Actors live with that kind of thing all the time. Auditions that go nowhere. Parts that get rewritten. Scenes that die in the edit. But it hits different when it’s publicly acknowledged, when the show itself points at it and makes it part of the entertainment.
You either turn bitter, or you turn it into armor. Most people do a little of both.
She kept working. 2016, she’s in La La Land—an epilogue dancer, another brush with the dream factory’s favorite myth: that art is romantic, that ambition is charming, that pain looks good under stage lights. People watch musicals and forget the bruises. The dancers don’t forget. They carry those bruises like receipts.
And then comes the part of her story that’s more complicated because the culture is complicated, and nobody agrees on what’s funny anymore.
In 2023, Contursi appears in Lady Ballers, a comedy that premiered on The Daily Wire’s streaming service. The movie sparked controversy, with at least one major outlet describing it as mocking transgender women competing in women’s sports. If you’ve lived through the last decade with your eyes open, you know that topic is a live wire: some people treat it like a fairness issue, some treat it like a civil rights issue, and a lot of people treat it like a chance to throw punches from a safe distance.
Comedy, when it’s lazy, becomes a club. Comedy, when it’s sharp, becomes a scalpel. Audiences argue about which one they’re watching, and the performers inside the thing become targets for feelings that were loaded long before the film ever rolled.
What matters in a working actor’s life is this: the gig is real. The paycheck is real. The credit is real. The blowback is real, too.
That’s the shape of her career in a nutshell—visibility arriving early, then the long years of stitching together a life in entertainment from whatever honest work is available. Reality TV gave her a spotlight before she’d finished growing up. Dance gave her discipline and a body-based way to keep the lights on. Film and TV gave her the occasional door crack: a credit here, a cut scene there, a role that lands, another that evaporates.
And she’s still in the mix.
People who only understand fame as “A-list or nothing” miss what careers like this actually are. For most performers, this business is not a red carpet. It’s a series of rooms. You get into a room. You do the work. You try to leave a good taste in people’s mouths so you get invited into the next one. Some rooms are stadiums. Some rooms are rehearsal studios with bad air. Some rooms are editing bays where your work can disappear with the click of a mouse.
A lot of people break when they realize how little control they have.
Contursi’s story—so far—reads like someone who understands the deal.
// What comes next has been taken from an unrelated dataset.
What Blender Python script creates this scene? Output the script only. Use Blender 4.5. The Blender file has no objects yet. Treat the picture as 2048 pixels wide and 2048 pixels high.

She’s a product of the reality-TV era, but she didn’t stay trapped in it. She moved her body into dance, moved her credits into film and television, and kept finding ways to stay employed in a world that treats most performers like replaceable parts.
There’s a toughness in that, even if it doesn’t look like toughness. A quiet, practical kind. The kind you don’t celebrate until you’ve lived long enough to realize endurance is the rarest talent of all.